Cada mañana hacen el relevo. Salen del cajero donde han pasado la noche. Entran los empleados del banco. Se saludan. Se conocen. Conviven.
Hay uno en un portal cercano a mi casa. Lo veo cada noche cuando saco a mi perro. Le gusta mi perro. Se hacen caso. A las diez se fabrica la cama en la que va a pasar la noche. Los vecinos le dan comida y mantas. Jamás le falta agua. Conviven.
Con la casa a cuestas. Cuatro trastos y muchos recuerdos. De otra vida, de otro mundo. Hace frío.
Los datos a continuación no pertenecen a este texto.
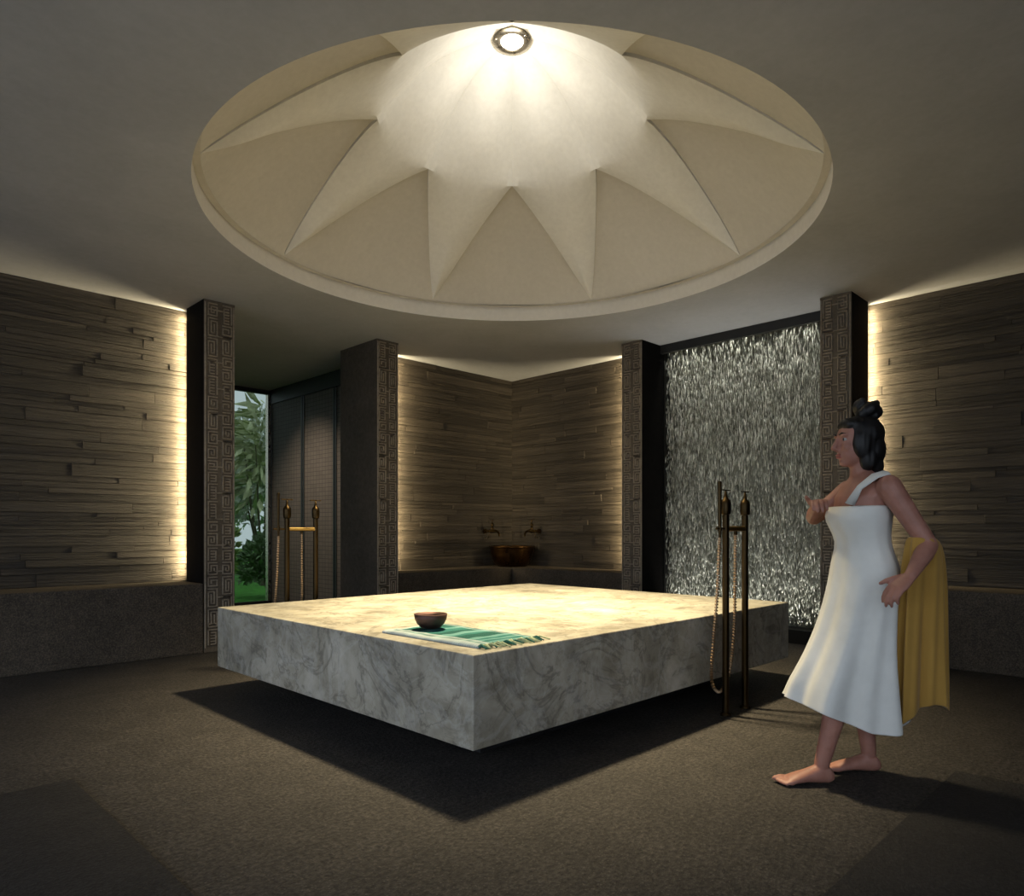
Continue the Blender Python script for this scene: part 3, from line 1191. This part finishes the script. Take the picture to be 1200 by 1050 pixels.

Sus cuerpos aquí. Sus pensamientos allá. En otro tiempo, otro espacio. Otra vida. El pasado es pesado. Todo el futuro es hoy.
No puedo evitar pensar que fueron niños. Da igual de qué país, raza o cultura. Da igual, fueron niños. Y como a todos los niños, les gustaron las mismas cosas.
Les gustó correr, saltar, bailar, cantar, gritar. Se cayeron. Lloraron. Les gustaron las pelotas, los coches, las muñecas, los cromos, los lápices de colores, los helados. Se subieron a los árboles. Dibujaron. Rieron.
Se ilusionaron con algo. Vivieron navidades. Nadaron en verano. Fueron adolescentes, compartieron confidencias con amigos. Se enamoraron.
Pero en un momento dado, la vida les metió en un camino paralelo. Adiós futuro. Adiós esperanza. Adiós sonrisas. Adiós vida.
Desde entonces solo su mundo interior, solo el hoy. Desde entonces, solo agarrarse muy fuerte a ellos mismos, cerrar los ojos y viajar lejos, muy lejos.